Home stuff, not public-facing:
- Games: Minetest, EQEmu server (Everquest), planar ally, bzflag, veloren
- Home-cinema/music: Jellyfin, Koel, alltube, and the usual tools to share Linux isos.
- Immich to sync photos
- homeassistant (more a PoC than anything else right now)
- mealie for recipes (I like cooking original meals for friends and family) and lunch/dinner planning
- another instance of vaultwarden for family
- piHole to keep the children a bit safer online (notably blocking malware/scams/nsfw sites)
all of this running on a 3 control-planes/6 workers talos linux k8s cluster, itself hosted on a franken-proxmox cluster (a mix of server/"old" desktops/Ryzen NUCs) and a bunch of NAS (VM dedicated NAS, data storage NAS, backup NAS).
Are there any implications to having dovecot exposed to the Internet?
As of right now
- Vikunja (nice todo app w/ kanban board)
- Kestra (data orchestration tool/alternative to n8n, huginn, node-red)
- Bookstack (note taking app)
- Memos (simpler notes)
- Home Assistant (for simple home automation)

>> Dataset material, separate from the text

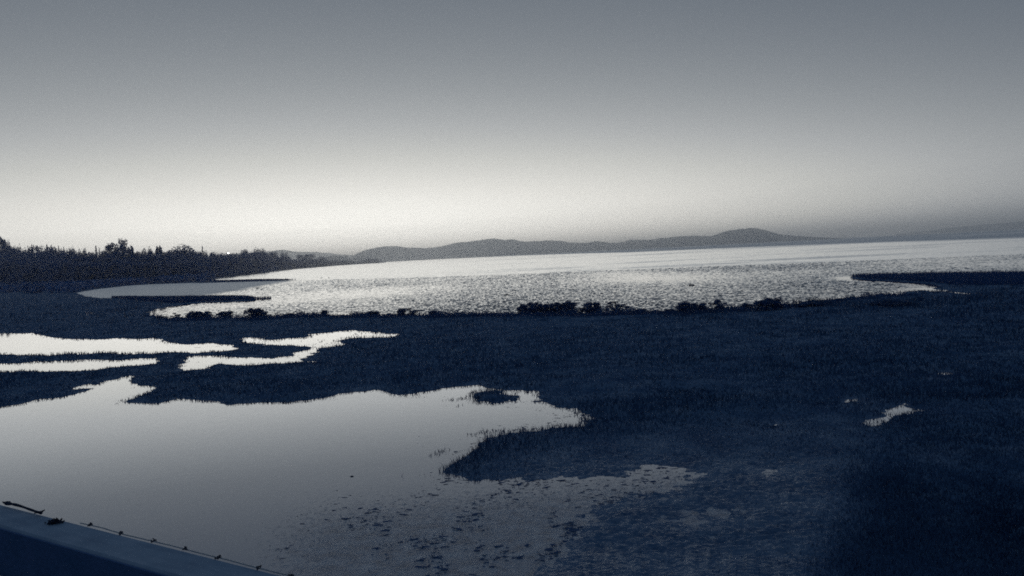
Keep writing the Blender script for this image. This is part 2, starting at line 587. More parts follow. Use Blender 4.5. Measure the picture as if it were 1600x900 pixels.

It is all running via NixOS on an old Chromebook Acer CB3-431.
Works like charm though!
I use the following a lot:
- Nextcloud for files, calendar and contacts
- synapse + a few brudges for IM
- mail server
- tandoor for recipes and grocery shopping lists
- gitea
- wireguard
- miniflux
- rmfakecloud And from time to time:
- jellyfin
- wallabag
Tandoor is imho somewhat overlooked and really nice.
Home Assistant on a Raspberry Pi
I really want to get something like a Synology NAS to run a media server / VPN server / PiHole / NAS server on, but I don't have $500-$1000 to drop on new hardware right now.
To answer my own question:
- E-mail (postfix, dovecot, rspamd, clamav)
- Web (nginx), various small websites including my homepage
- Fediverse Microblogging (Mastodon)
- Matrix Chat (synapse)
- XMPP Chat (prosody)
- Music streaming (mpd, snapcast)
- Home automation (home assistant and my own lighthome stuff, mqtt)
- IRC bouncer (znc)
And the basics of course:
- SSH (openssh)
- NFS
All running on an Ubuntu Linux server, but everything is containerised into mostly Alpine Linux podman (rootless) containers (and a few lxc containers which I'm phasing out).